◆ GIVEN MATERIAL:
════════
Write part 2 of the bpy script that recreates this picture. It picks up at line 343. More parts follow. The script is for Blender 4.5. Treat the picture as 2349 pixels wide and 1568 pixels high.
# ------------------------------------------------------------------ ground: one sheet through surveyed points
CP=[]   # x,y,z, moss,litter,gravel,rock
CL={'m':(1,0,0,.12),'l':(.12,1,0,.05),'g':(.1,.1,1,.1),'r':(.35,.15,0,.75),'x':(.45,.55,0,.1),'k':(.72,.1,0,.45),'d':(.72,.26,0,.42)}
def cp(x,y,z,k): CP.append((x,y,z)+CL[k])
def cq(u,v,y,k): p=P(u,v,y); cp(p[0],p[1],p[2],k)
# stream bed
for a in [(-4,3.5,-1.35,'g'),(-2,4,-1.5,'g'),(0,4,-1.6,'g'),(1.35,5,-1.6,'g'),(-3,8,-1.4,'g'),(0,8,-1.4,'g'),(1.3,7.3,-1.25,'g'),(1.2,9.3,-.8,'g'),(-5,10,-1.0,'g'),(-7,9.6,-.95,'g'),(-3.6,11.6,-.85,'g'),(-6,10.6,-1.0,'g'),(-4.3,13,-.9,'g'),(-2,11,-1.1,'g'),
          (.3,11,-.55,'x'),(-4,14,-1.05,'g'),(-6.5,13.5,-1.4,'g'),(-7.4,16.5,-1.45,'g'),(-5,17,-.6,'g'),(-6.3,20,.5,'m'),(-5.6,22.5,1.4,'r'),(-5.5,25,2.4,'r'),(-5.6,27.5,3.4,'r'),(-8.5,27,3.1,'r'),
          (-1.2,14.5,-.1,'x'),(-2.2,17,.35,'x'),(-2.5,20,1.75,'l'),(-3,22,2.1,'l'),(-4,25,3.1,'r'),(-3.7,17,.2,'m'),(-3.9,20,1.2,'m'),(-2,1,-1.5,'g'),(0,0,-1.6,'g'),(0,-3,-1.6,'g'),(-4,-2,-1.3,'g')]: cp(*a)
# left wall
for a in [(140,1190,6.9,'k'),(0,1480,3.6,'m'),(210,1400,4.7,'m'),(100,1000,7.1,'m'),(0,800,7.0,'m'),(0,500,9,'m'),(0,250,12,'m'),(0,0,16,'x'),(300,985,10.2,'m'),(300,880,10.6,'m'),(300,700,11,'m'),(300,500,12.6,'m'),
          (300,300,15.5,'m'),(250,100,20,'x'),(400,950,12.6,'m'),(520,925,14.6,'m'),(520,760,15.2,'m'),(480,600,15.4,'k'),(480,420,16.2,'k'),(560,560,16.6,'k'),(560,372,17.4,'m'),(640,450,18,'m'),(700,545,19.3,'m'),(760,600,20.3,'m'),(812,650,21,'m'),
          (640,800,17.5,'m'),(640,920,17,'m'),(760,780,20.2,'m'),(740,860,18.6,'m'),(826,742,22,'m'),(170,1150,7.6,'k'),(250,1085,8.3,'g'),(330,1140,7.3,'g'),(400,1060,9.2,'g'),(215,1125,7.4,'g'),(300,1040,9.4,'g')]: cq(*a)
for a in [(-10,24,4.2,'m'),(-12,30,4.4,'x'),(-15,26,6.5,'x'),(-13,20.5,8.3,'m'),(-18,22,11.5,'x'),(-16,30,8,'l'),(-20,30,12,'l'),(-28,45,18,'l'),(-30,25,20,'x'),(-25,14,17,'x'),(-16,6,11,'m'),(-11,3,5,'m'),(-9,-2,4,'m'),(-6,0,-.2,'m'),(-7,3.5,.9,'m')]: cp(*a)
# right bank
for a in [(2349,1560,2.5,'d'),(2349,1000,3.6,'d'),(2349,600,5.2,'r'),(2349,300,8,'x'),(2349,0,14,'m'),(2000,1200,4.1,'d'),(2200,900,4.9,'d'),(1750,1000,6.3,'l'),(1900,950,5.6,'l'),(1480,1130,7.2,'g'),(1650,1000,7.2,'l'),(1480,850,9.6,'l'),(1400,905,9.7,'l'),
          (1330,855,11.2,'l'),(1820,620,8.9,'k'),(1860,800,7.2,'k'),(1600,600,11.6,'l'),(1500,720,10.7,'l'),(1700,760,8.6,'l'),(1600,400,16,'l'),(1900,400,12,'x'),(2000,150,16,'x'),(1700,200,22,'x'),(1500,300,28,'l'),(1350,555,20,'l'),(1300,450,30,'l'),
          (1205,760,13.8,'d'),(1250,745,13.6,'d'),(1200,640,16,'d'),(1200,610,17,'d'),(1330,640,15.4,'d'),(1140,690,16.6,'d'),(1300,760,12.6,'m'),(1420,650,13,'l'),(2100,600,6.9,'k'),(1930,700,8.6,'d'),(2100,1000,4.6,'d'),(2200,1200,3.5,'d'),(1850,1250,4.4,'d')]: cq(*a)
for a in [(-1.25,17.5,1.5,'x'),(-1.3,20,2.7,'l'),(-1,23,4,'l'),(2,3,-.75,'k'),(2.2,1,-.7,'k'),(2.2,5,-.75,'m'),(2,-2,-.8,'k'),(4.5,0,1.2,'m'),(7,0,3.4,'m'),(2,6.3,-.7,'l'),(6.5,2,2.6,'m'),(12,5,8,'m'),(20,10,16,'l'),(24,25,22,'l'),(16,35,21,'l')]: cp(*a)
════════
◆ DIRECTIONS: Repeat the material above in full, quoting it exactly.

◆ COMPLETE RESPONSE:
Write part 2 of the bpy script that recreates this picture. It picks up at line 343. More parts follow. The script is for Blender 4.5. Treat the picture as 2349 pixels wide and 1568 pixels high.
# ------------------------------------------------------------------ ground: one sheet through surveyed points
CP=[]   # x,y,z, moss,litter,gravel,rock
CL={'m':(1,0,0,.12),'l':(.12,1,0,.05),'g':(.1,.1,1,.1),'r':(.35,.15,0,.75),'x':(.45,.55,0,.1),'k':(.72,.1,0,.45),'d':(.72,.26,0,.42)}
def cp(x,y,z,k): CP.append((x,y,z)+CL[k])
def cq(u,v,y,k): p=P(u,v,y); cp(p[0],p[1],p[2],k)
# stream bed
for a in [(-4,3.5,-1.35,'g'),(-2,4,-1.5,'g'),(0,4,-1.6,'g'),(1.35,5,-1.6,'g'),(-3,8,-1.4,'g'),(0,8,-1.4,'g'),(1.3,7.3,-1.25,'g'),(1.2,9.3,-.8,'g'),(-5,10,-1.0,'g'),(-7,9.6,-.95,'g'),(-3.6,11.6,-.85,'g'),(-6,10.6,-1.0,'g'),(-4.3,13,-.9,'g'),(-2,11,-1.1,'g'),
          (.3,11,-.55,'x'),(-4,14,-1.05,'g'),(-6.5,13.5,-1.4,'g'),(-7.4,16.5,-1.45,'g'),(-5,17,-.6,'g'),(-6.3,20,.5,'m'),(-5.6,22.5,1.4,'r'),(-5.5,25,2.4,'r'),(-5.6,27.5,3.4,'r'),(-8.5,27,3.1,'r'),
          (-1.2,14.5,-.1,'x'),(-2.2,17,.35,'x'),(-2.5,20,1.75,'l'),(-3,22,2.1,'l'),(-4,25,3.1,'r'),(-3.7,17,.2,'m'),(-3.9,20,1.2,'m'),(-2,1,-1.5,'g'),(0,0,-1.6,'g'),(0,-3,-1.6,'g'),(-4,-2,-1.3,'g')]: cp(*a)
# left wall
for a in [(140,1190,6.9,'k'),(0,1480,3.6,'m'),(210,1400,4.7,'m'),(100,1000,7.1,'m'),(0,800,7.0,'m'),(0,500,9,'m'),(0,250,12,'m'),(0,0,16,'x'),(300,985,10.2,'m'),(300,880,10.6,'m'),(300,700,11,'m'),(300,500,12.6,'m'),
          (300,300,15.5,'m'),(250,100,20,'x'),(400,950,12.6,'m'),(520,925,14.6,'m'),(520,760,15.2,'m'),(480,600,15.4,'k'),(480,420,16.2,'k'),(560,560,16.6,'k'),(560,372,17.4,'m'),(640,450,18,'m'),(700,545,19.3,'m'),(760,600,20.3,'m'),(812,650,21,'m'),
          (640,800,17.5,'m'),(640,920,17,'m'),(760,780,20.2,'m'),(740,860,18.6,'m'),(826,742,22,'m'),(170,1150,7.6,'k'),(250,1085,8.3,'g'),(330,1140,7.3,'g'),(400,1060,9.2,'g'),(215,1125,7.4,'g'),(300,1040,9.4,'g')]: cq(*a)
for a in [(-10,24,4.2,'m'),(-12,30,4.4,'x'),(-15,26,6.5,'x'),(-13,20.5,8.3,'m'),(-18,22,11.5,'x'),(-16,30,8,'l'),(-20,30,12,'l'),(-28,45,18,'l'),(-30,25,20,'x'),(-25,14,17,'x'),(-16,6,11,'m'),(-11,3,5,'m'),(-9,-2,4,'m'),(-6,0,-.2,'m'),(-7,3.5,.9,'m')]: cp(*a)
# right bank
for a in [(2349,1560,2.5,'d'),(2349,1000,3.6,'d'),(2349,600,5.2,'r'),(2349,300,8,'x'),(2349,0,14,'m'),(2000,1200,4.1,'d'),(2200,900,4.9,'d'),(1750,1000,6.3,'l'),(1900,950,5.6,'l'),(1480,1130,7.2,'g'),(1650,1000,7.2,'l'),(1480,850,9.6,'l'),(1400,905,9.7,'l'),
          (1330,855,11.2,'l'),(1820,620,8.9,'k'),(1860,800,7.2,'k'),(1600,600,11.6,'l'),(1500,720,10.7,'l'),(1700,760,8.6,'l'),(1600,400,16,'l'),(1900,400,12,'x'),(2000,150,16,'x'),(1700,200,22,'x'),(1500,300,28,'l'),(1350,555,20,'l'),(1300,450,30,'l'),
          (1205,760,13.8,'d'),(1250,745,13.6,'d'),(1200,640,16,'d'),(1200,610,17,'d'),(1330,640,15.4,'d'),(1140,690,16.6,'d'),(1300,760,12.6,'m'),(1420,650,13,'l'),(2100,600,6.9,'k'),(1930,700,8.6,'d'),(2100,1000,4.6,'d'),(2200,1200,3.5,'d'),(1850,1250,4.4,'d')]: cq(*a)
for a in [(-1.25,17.5,1.5,'x'),(-1.3,20,2.7,'l'),(-1,23,4,'l'),(2,3,-.75,'k'),(2.2,1,-.7,'k'),(2.2,5,-.75,'m'),(2,-2,-.8,'k'),(4.5,0,1.2,'m'),(7,0,3.4,'m'),(2,6.3,-.7,'l'),(6.5,2,2.6,'m'),(12,5,8,'m'),(20,10,16,'l'),(24,25,22,'l'),(16,35,21,'l')]: cp(*a)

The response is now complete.